I want to close tonight with words and sentiments from the kids themselves.  I asked each of the kids to write a thank you note to the Temple that we will keep in our Temple’s archives.  I will read from three that I received.  Nothing could be more uplifting for me, or for you.
 
 
Between the opera and the endless cups of coffee at the cafes I was completely immersed. This trip also further introduced me to my Jewish roots. I was face to face with the graves of medieval Jews learning of their legacy and past. My time at the concentration camp was somber yet sweet. It hurt to further know the horrors of the holocaust yet I felt some sense of relief finally seeing a concentration camp and not just blindly guessing what one was like.
 
 
I cannot explain to you how much this trip impacted my life. Before this trip, I was not necessarily “proud” to be Jewish. I was at a point in my life, where all of my friends have there “awesome” church groups, go on a new retreat every weekend, etc. and then there was me, who when my friends would ask me about convention they wouldn’t understand, and it frustrated me that they didn’t see how cool it was to be Jewish. I felt like no one would understand. The majority of my friends are Christian, so this too took away from being completely proud of being Jewish, when you’re constantly surrounded by Christians.
This trip turned my life around. I saw how lucky I was because I Jewish. How much my ancestors and my heritage have been through, and how far we’ve come, as a whole.  I walked through Terezin with a peer of mine, who also comes from Christian background, and we both kind of woke up together. Realized how cool it was to be Jewish and how “PROUD” we both were to be JEWISH!! I walked out of that concentration camp with so much excitement of being Jewish.
 
That night I wanted nothing more than to find a Star of David necklace so I could wear it around my neck all the time. I’m wearing it right now actually. And it feels weird when I have to take it off to go to bed or shower. This is such an incredible opportunity for all of us teenagers.  This trip has locked inside me the desire and the want to raise my children Jewish. And I will.
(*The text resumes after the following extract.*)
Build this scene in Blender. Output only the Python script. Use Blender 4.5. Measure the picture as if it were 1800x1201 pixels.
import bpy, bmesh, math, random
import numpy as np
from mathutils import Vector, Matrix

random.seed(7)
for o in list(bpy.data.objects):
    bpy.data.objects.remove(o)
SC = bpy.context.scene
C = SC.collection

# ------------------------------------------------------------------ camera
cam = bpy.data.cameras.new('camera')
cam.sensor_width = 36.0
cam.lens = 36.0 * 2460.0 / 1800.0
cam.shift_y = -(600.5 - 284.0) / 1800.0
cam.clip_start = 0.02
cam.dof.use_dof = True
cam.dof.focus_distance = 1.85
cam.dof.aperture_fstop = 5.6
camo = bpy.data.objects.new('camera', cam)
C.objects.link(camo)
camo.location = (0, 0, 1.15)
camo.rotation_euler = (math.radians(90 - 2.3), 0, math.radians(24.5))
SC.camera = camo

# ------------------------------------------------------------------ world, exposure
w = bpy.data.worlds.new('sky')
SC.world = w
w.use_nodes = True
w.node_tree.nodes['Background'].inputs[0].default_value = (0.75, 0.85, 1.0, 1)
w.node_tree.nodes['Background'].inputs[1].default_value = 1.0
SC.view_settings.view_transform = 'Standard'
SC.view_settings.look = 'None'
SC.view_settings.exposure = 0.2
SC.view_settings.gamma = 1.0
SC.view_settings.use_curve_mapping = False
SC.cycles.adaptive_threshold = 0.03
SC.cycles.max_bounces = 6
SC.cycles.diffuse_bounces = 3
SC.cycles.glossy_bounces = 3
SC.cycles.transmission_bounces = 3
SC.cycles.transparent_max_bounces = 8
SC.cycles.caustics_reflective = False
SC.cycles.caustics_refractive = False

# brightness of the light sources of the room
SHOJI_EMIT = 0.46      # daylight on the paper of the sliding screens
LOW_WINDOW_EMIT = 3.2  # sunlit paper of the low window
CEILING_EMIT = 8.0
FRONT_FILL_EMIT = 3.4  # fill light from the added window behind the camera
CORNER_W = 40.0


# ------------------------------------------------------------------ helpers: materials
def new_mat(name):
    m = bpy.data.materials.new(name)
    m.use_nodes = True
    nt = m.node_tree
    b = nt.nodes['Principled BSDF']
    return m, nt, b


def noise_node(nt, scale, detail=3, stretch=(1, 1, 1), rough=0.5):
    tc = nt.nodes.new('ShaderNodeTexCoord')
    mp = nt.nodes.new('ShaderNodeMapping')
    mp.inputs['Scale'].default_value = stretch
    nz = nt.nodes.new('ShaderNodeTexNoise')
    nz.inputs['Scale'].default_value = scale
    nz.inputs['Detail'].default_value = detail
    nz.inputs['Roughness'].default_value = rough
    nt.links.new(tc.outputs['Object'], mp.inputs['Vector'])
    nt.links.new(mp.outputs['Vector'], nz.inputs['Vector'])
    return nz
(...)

This is a promise to myself I’m not sure I would have said sincerely before this trip.
 
 
The thing that affected most me the most on the trip was going to Terezin.  I feel, that after witnessing firsthand what happened to our people and seeing how we came back from a horrible time to being even stronger then we where has made my faith even stronger and run deeper.  Going to services on Friday night was also amazing for me.  To sit and pray with fellow Jews, that even though did not speak our language, I think we understood ourselves perfectly.  We all have the passion to, as the Rabbi said "To keep the flame burning".  After this trip, I know I will do everything I can to keep that flame burning and never let it go out.
 
 
Congratulations to all of us on a job well done!